Really, the only concern LeMahieu’s closest friends and former teammates was wondering how his quiet but fiery demeanor would play in New York. He is the antithesis of self-promotion. You want to talk to him about his talent, he talks about his teammates. You want to discuss his performance, he talks abut the team’s record. His personality is more suited for guys who played in 1940s or 1950s.

“In the ‘Let the kids play’ era,’’ agent and close friend Joel Wolfe says, “he’s a throwback. He’s quiet, he’s a gentleman, but between the lines, he will rip your heart out.

“No flash. All substance.’’

LeMahieu has only been with the Yankees for a half-season, but already, he’s one of the most popular players in the clubhouse. Judge says he has never seen such a consistent work ethic, refusing to take a day off, acting as if he’s just trying to make the team. Starter J.A. Happ calls him a hitting machine without flair.

“He’s all business, man,’’ Gardner said. “I remember the first week of spring training, just getting to know him. He and I were on the back fields doing our conditioning on the big hill, and I was asking him why he chose to come to New York because he didn’t necessarily know he’d be playing every day.

“He looked at me, and said, ‘I want to win. This is where I want to be.'”

Well, LeMahieu is winning on the field, raking at the plate, and loving life in the Upper East side of New York. He misses his old teammates, but takes great delight in proving that he’s better now than ever been in his career.

“I think everyone was kind of assuming I would be back in Colorado,’’ LeMahieu said, “but they never offered me anything. They never had any interest even though we had shown them a lot over the years.

“Once the Yankees showed a lot of interest, this is the place I wanted to be.’’

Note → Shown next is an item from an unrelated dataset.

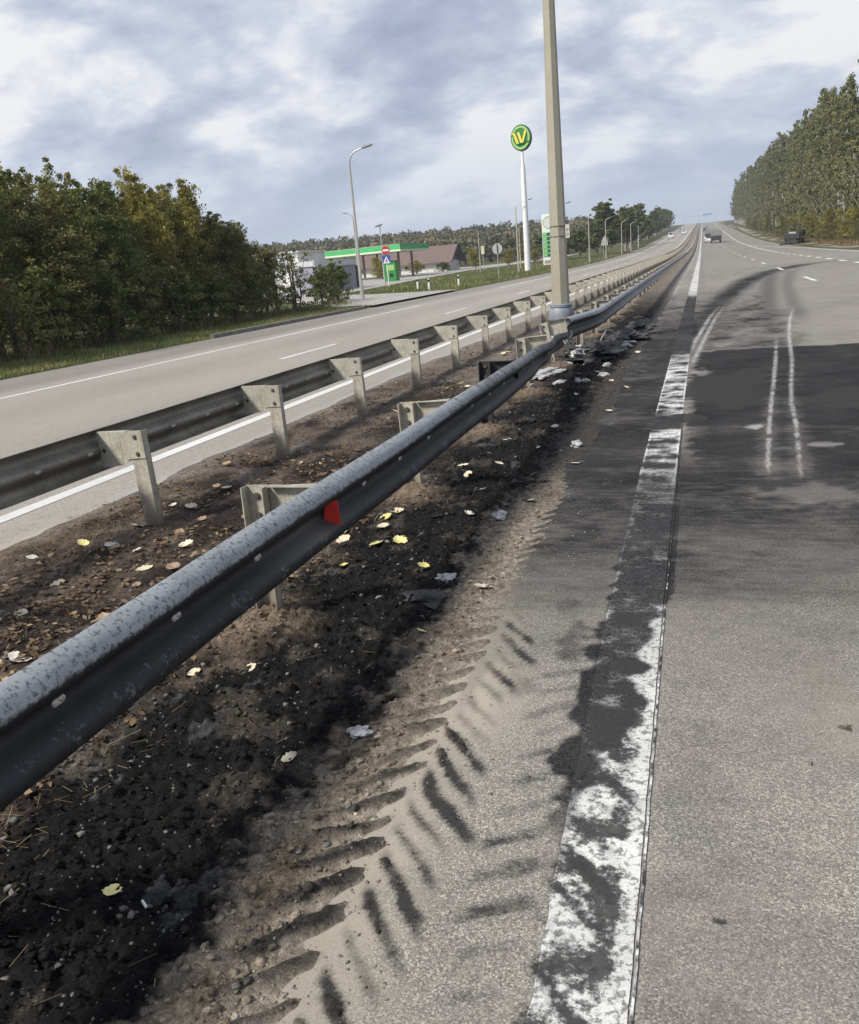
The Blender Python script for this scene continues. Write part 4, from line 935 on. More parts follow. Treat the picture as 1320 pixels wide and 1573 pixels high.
# barn
mat_brown = plain('roof_maroon', (0.165, 0.115, 0.10), 0.6, var=0.15, scale=0.5)
bn = empty('barn', (-55, 171, t1(-55, 171))); tag(bn, 'long barn with maroon metal roof right of the green canopy', 'barn')
z0 = 0.0
b = MB(); b.box((-1, 0, 1.0), (19, 9.6, 2.0)); b.build('wall', mat_wall, bn)
for s in (-1, 1):
    for k in range(21):
        x = -11.2 + k * 1.0
        if s > 0 and k % 3: continue
        wdt = 0.985 if s < 0 else 2.98
        b = MB(); b.add([(x, s * 5.6, 1.75), (x + wdt, s * 5.6, 1.75), (x + wdt, 0, 4.9), (x, 0, 4.9), (x, s * 5.6, 1.66), (x + wdt, s * 5.6, 1.66), (x + wdt, 0, 4.8), (x, 0, 4.8)],
                          [(0, 1, 2, 3), (7, 6, 5, 4), (0, 4, 5, 1), (1, 5, 6, 2), (2, 6, 7, 3), (3, 7, 4, 0)]); b.build('roof_sheet', mat_brown, bn)
b = MB(); b.prism([(-4.8, 2.0), (4.8, 2.0), (0, 4.65)], 8.3, 8.5, lambda a, c, h: (h, a, c)); gb = b.build('gable', plain('gable_board', (0.20, 0.15, 0.14), 0.7, var=0.3), bn)
for s in (-1, 1):
    b = MB(); b.tube([(9.85, s * 5.7, 1.6), (9.85, 0, 4.95)], 0.14, 4); b.build('barge_board', mat_dark, bn)
b = MB(); b.box((8.52, 0, 3.4), (0.05, 0.8, 0.9)); b.build('gable_window', mat_win, bn)
for k in range(6):
    b = MB(); b.box((-9 + k * 3.2, -4.83, 1.2), (0.8, 0.06, 0.5)); b.build('window', mat_win, bn)

# ------------------------------------------------------------------ vegetation
def leaf_cloud(centers, radii, per, size, seed, up=0.25, tintf=None, aspect=0.55):
    g = np.random.default_rng(seed); n = len(centers); per = np.broadcast_to(per, (n,))
    idx = np.repeat(np.arange(n), per); m_ = len(idx)
    d = g.standard_normal((m_, 3)); d /= np.linalg.norm(d, axis=1)[:, None]; rr = g.uniform(0, 1, m_) ** 0.45
    P = centers[idx] + d * (rr * radii[idx])[:, None] * np.array([1, 1, 0.8])
    a = g.standard_normal((m_, 3)) + d * 0.6 + np.array([0, 0, up]); a /= np.linalg.norm(a, axis=1)[:, None]
    b = np.cross(a, g.standard_normal((m_, 3))); b /= np.linalg.norm(b, axis=1)[:, None]
    s = size * g.uniform(0.6, 1.4, m_)[:, None]
    V = np.stack([P - a * s * 0.5, P + b * s * aspect * 0.5 - a * s * 0.05, P + a * s * 0.5, P - b * s * aspect * 0.5 - a * s * 0.05], 1)
    ct = g.uniform(0, 1, n) if tintf is None else tintf(centers, g)
    tint = np.clip(ct[idx] * 0.7 + g.uniform(0, 1, m_) * 0.3, 0, 1)
    return V.reshape(-1, 3), np.repeat(tint, 4)
def leaf_mesh(name, V, tint, mat):
    me = fast_mesh(name, V, np.arange(len(V)).reshape(-1, 4)); fattr(me, 'tint', tint); me.materials.append(mat); return me
mat_bark = plain('bark', (0.105, 0.085, 0.065), 0.9, var=0.35, scale=6)
mat_bark_pale = plain('bark_pale', (0.43, 0.41, 0.36), 0.85, var=0.4, scale=2.5, dirt=(0.12, 0.105, 0.085))
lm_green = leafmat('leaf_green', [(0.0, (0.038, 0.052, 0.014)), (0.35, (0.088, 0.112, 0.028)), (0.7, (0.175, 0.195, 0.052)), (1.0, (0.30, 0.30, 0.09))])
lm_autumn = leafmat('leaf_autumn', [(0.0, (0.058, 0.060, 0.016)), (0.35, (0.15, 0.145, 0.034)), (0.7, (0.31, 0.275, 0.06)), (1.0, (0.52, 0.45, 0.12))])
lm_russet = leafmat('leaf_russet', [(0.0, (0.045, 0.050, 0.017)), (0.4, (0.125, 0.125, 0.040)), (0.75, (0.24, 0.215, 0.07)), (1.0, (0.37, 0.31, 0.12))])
lm_poplar = leafmat('leaf_poplar', [(0.0, (0.070, 0.078, 0.032)), (0.4, (0.150, 0.158, 0.062)), (0.75, (0.255, 0.25, 0.105)), (1.0, (0.42, 0.40, 0.20))])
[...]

LeMahieu will be reunited with a couple of his closest friends in a week in Cleveland, with Nolan Arenado, Charlie Blackmon and Trevor Story all making the All-Star team for the Rockies. It’ll be a time they can formally thank him, with LeMahieu proving Rockies hitters are not simply byproducts of playing 81 home games at Coors Field.

“It’s cool to see what he’s doing because everyone likes to knock Colorado players a little bit,’’ Arenado said. “People are just starting to realize how good he is now. I knew he would do this in New York. He’s just the ultimate competitor. He wasn’t going to be scared by anything. He loves that energy there.’’

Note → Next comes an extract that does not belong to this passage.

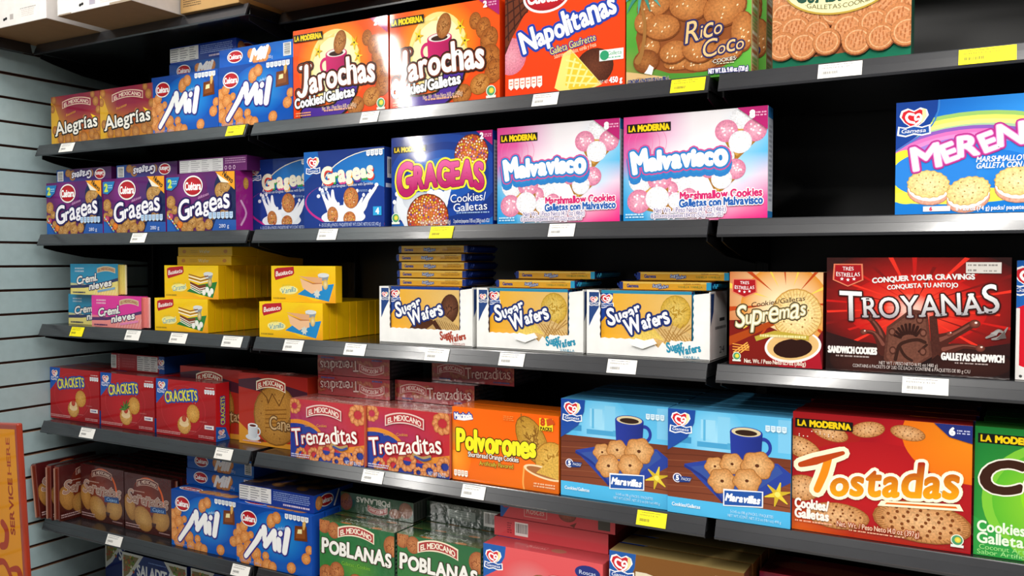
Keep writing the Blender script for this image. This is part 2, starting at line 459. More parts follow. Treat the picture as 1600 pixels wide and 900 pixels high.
def cookie(f, x, y, rx, ry=None, rot=0, c='#c98a4e', ci='#e0ae72', dots=0, dc='#8d5527', bumps=0, amp=.05, rim=None, seed=0, lines_=0):
    ry = ry or rx; F = f.food
    f.ell(x, y, rx, ry, rim or mixh(c, '#3a1c08', .35), rot, m=F, bumps=bumps, amp=amp, n=20)
    f.ell(x, y, rx * .95, ry * .95, c, rot, cin=ci, m=F, bumps=bumps, amp=amp, n=20)
    ca, sa = math.cos(math.radians(rot)), math.sin(math.radians(rot)); a = f.H / f.W
    if dots:
        f.up(); rnd = random.Random(seed + dots)
        for i in range(dots):
            r = .8 * math.sqrt((i + .5) / dots); t = i * 2.4 + seed
            px, py = rx * r * math.cos(t), ry * r * math.sin(t)
            q = ((x + (px * ca - py * sa) * a) * f.W, (y + px * sa + py * ca) * f.H)
            f.dot(q, max(rx * .038, .0028) * f.H, lin(dc), F, 7)
    if lines_:
        f.up(); rnd = random.Random(seed + 9)
        for i in range(lines_):
            t = rnd.uniform(0, 6.28); r = rnd.uniform(.1, .8); L = rnd.uniform(.15, .4); t2 = rnd.uniform(0, 6.28)
            p1 = (rx * r * math.cos(t), ry * r * math.sin(t)); p2 = (p1[0] + rx * L * math.cos(t2), p1[1] + ry * L * math.sin(t2))
            f.stroke([(x + (q[0] * ca - q[1] * sa) * a, y + q[0] * sa + q[1] * ca) for q in (p1, p2)], rx * .035, dc, m=F, up=False)
def mixh(a, b, t):
    a, b = lin(a), lin(b); return mix(a, b, t)
def cup(f, x, y, s, body, liquid='#4a2413', rim='#f2ead8', handle=1, shade=None):
    a = f.H / f.W
    f.ell(x + handle * .52 * s * a, y - .05 * s, .26 * s, .3 * s, body, ring=.62)
    f.poly([(x - .5 * s * a, y + .35 * s), (x + .5 * s * a, y + .35 * s), (x + .46 * s * a, y - .4 * s), (x + .3 * s * a, y - .55 * s), (x - .3 * s * a, y - .55 * s), (x - .46 * s * a, y - .4 * s)], [body, shade or body, shade or body, shade or body, body, body])
    f.ell(x, y + .35 * s, .5 * s, .17 * s, body); f.ell(x, y + .36 * s, .45 * s, .14 * s, rim); f.ell(x, y + .34 * s, .34 * s, .09 * s, liquid)
def seal(f, x, y, r):
    p = f.part; f.use('quality_seal'); f.rect(x - r * 1.0 * f.H / f.W, y - r * 1.25, x + r * f.H / f.W, y - r * .8, '#e9efe4')
    f.ell(x, y, r, r, '#e8efe0'); f.ell(x, y, r * .85, r * .85, '#4b9a6a'); f.ell(x + .1 * r * f.H / f.W, y + .05 * r, r * .5, r * .5, '#d6c83a', cin='#f0e45a'); f.use(p)
def splash(f, x, y, s, col='#f4f6fa', n=7, seed=2):
    """crown of milk with drops"""
    rnd = random.Random(seed); a = f.H / f.W
    f.ell(x, y, .5 * s, .2 * s, col)
    for i in range(n):
        u = -1 + 2 * i / (n - 1); h = rnd.uniform(.25, .5) * (1.0 if abs(u) > .4 else .6)
        f.stroke([(x + u * .34 * s * a, y), (x + u * .48 * s * a, y + h * .5 * s), (x + u * .62 * s * a, y + h * s)], [.09 * s, .045 * s, .022 * s], col)
        f.ell(x + u * .66 * s * a, y + (h + .06) * s, .035 * s, .04 * s, col)

# ------------------------------------------------------------------ carton designs
def d_mil():
    b = Carton(.265, .160, .05, '#0d55b4', {'r': '#1b57c4', 't': '#0c4aa6'}); f = b.f
    f.bg('#0b63c4', '#0a4fb0', '#0b4aa8', '#0a3f94'); f.ell(.55, .55, .62, .42, '#0b57ba', cin='#2aa0e6')
    f.use('cookie_picture')
    for x, y, r in ((.03, .55, .11), (.1, .62, .1), (.02, .36, .12), (.12, .44, .12), (.05, .2, .13), (.2, .5, .07), (.17, .28, .13), (.27, .2, .12), (.12, .1, .14), (.3, .06, .11), (.4, .2, .08), (.42, .05, .12), (.49, .04, .1), (.93, .3, .1), (.74, .1, .1), (.97, .45, .08)):
        cookie(f, x, y, r, r * .92, 30, '#d5813e', '#eeab67', seed=int(x * 99))
    cookie(f, .48, .8, .1, .13, -20, '#d5813e', '#efae6c'); cookie(f, .55, .87, .1, .1, 0, '#cf7b3a', '#efae6c')
    f.poly([(.78, .56), (.95, .58), (.94, .82), (.79, .8)], '#6b3413'); f.poly([(.8, .6), (.92, .62), (.92, .78), (.81, .76)], '#8a4a1e')
    f.poly([(.82, .68), (.88, .69), (.88, .76), (.83, .75)], '#efe3a8')
    cookie(f, .91, .86, .035, .11, -8, '#d8a04a', '#efc878')
    logo_oval(f, .175, .77, .185, .135)
    f.use('product_lettering')
    o = [('#3b2a86', .035), ('#eef2fb', .012)]
    f.stroke([(.13, .13), (.28, .42), (.385, .66)], [.03, .04, .05], '#fff', o, smooth=False)
    f.stroke([(.385, .66), (.40, .4)], [.05, .045], '#fff', o, smooth=False)
    f.stroke([(.40, .38), (.52, .63), (.53, .36)], [.045, .048, .042], '#fff', o, smooth=False)
    f.stroke([(.58, .52), (.585, .36)], [.04, .045], '#fff', o, smooth=False); f.stroke([(.6, .62), (.605, .63)], .035, '#fff', o, smooth=False)
    f.stroke([(.7, .7), (.655, .34)], [.05, .045], '#fff', o, smooth=False)
    for q in ([(.13, .13), (.28, .42), (.385, .66), (.40, .4), (.52, .63), (.53, .36)], [(.58, .52), (.585, .36)], [(.7, .7), (.655, .34)]): f.stroke(q, .042, '#ffffff', smooth=False)
    f.txt('delicias', .63, .72, .045, .13, '#bfe0f8', rot=12, shear=.3)
    facts(f, .66, .88, .97, .97, 6)
    f.txt('CONT. NET. 300 g', .19, .045, .035, .3, '#b9a9c8')
    t = b.t; t.use('carton'); t.ell(.5, .5, 1.6, .4, '#0c4aa6', cin='#1c76cf'); logo_oval(t, .2, .5, .9, .3); 
    t.use('cookie_picture')
    for x in (.45, .55, .68, .8): cookie(t, x, .45, .5, .3, 10, '#b9763c', '#cf9656')
    return b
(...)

Said Rockies first baseman Mark Reynolds: “No one in here is surprised by what he’s doing in New York. We saw it every day here. It’s just that no one else was paying attention. If anyone is a product of Coors Field, it was definitely not him.’’

The whole world knows now, and will be reminded again in a week when LeMahieu steps on center stage at the All-Star Game.

“We all know it in here, but now everyone will realize just what he means to us,’’ Judge said. “He came here without a true position. But look at him now.